Working Papers and Publications

Peer-reviewed publications

Henri Bergson and the Morality of Uncertainty, A Special Issue for the Journal of French and Francophone Philosophy / Revue de la Philosophie Française et de la Langue Française commemorating 75 years since the death of Henri Bergson, Vol. 24, no. 2, 2016 (available here).

Abstract:  Moral and political theories, insofar as they are based on the fragile life of human beings, usually incorporate a reflection on the role of uncertainty or contingency. The question remains however, how exactly do we experience ‘uncertainty’? Can it show us different faces, to which we then react in different ways? If so, what is the meaning of such multiplicity for the exercise of agency? Comparing Bergson’s inquiry into the modern belief in chance with Jean-Marie Guyau’s reflections on the love of risk, I examine the moral significance of different ways of relating to uncertainty, and analyze their respective pedagogical purchase regarding the constitution of human freedom. When confronted with the unknown future, human agency gets easily trapped in the vicious and vertiginous circle of impotence and omnipotence. The contrast between Bergson and Guyau illuminates this problem, showing how our relation to uncertainty informs our identity, our capacity for action, and our sense of obligation.

Max Scheler and Adam Smith on Sympathy, The Review of Politics, Vol. 79, No. 3, Summer 2017 (forthcoming)

Abstract: Recent efforts to theorize the role of emotions in political life have stressed the importance of sympathy, and have often recurred to Adam Smith to articulate their claims.

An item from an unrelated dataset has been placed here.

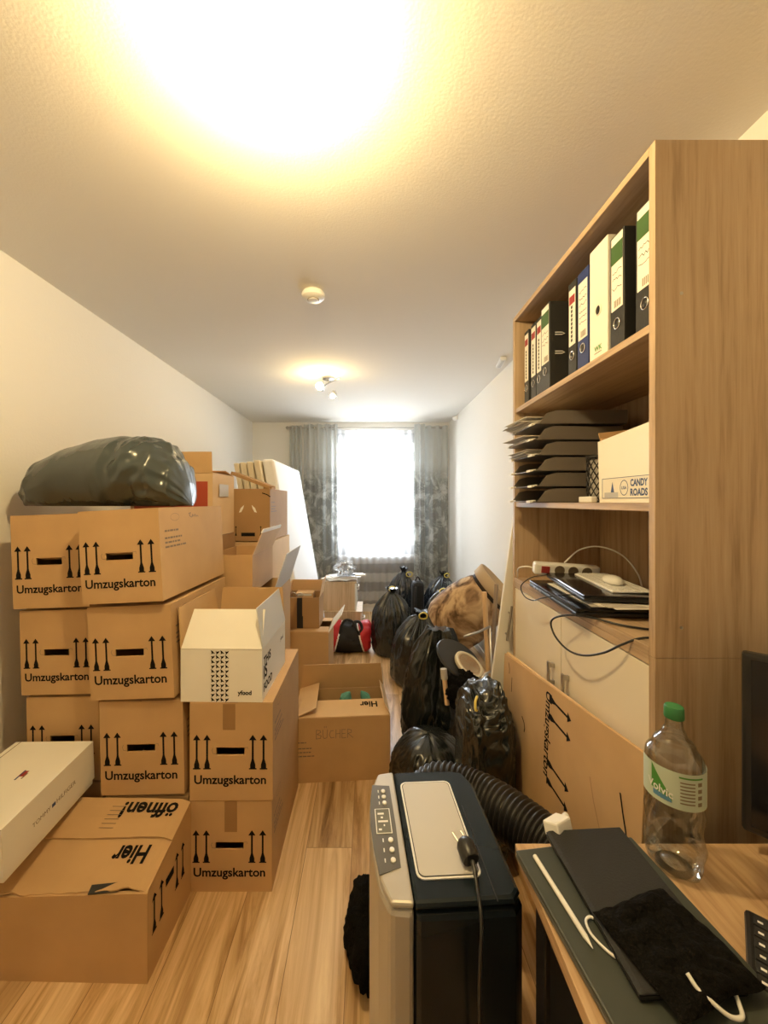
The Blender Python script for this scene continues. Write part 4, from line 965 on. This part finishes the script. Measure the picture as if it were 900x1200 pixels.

In the early twentieth-century, Max Scheler disputed the salutary character of sympathy, dismissing it as an ultimately perverse foundation for human association. Unlike later critics of sympathy as a political principle, Scheler rejected it for being ill equipped to salvage what, in his opinion, should be the proper basis of morality, namely, moral value. Even if Scheler’s objections against Smith’s project prove to be ultimately mistaken, he had important reasons to call into question its moral purchase in his own time. Where the most dangerous idol is not self-love but illusory self-knowledge, the virtue of self-command will not suffice. Where identification with others threatens the social bond more deeply than faction, “standing alone” in moral matters proves a more urgent task.

 

Working papers

The Life of the Humean Mind

Abstract: The paper examines David Hume's idea of the will, under the light of Hannah Arendt's treatment of this faculty in The Life of the Mind. It explores the way in which Hume deals with the phenomena that Arendt identifies as related to the "willing ego," with particular attention to their political and moral significance.

 

Non-peer reviewed publications

"Hannah Arendt and Raymond Aron on the Ambiguities of Democracy," La Gaceta de Ciencia Política, Año 6, No. 1 (2009), 107-113. (In Spanish)

"Gender and Justice," Revista Compromiso (Gazette of the Mexican Federal Judiciary),  July 2009 - December 2010. (A monthly editorial, from July 2009 to December 2010, discussing topics related to minority rights and legal interpretation in constitutional, criminal, and civil law. In Spanish).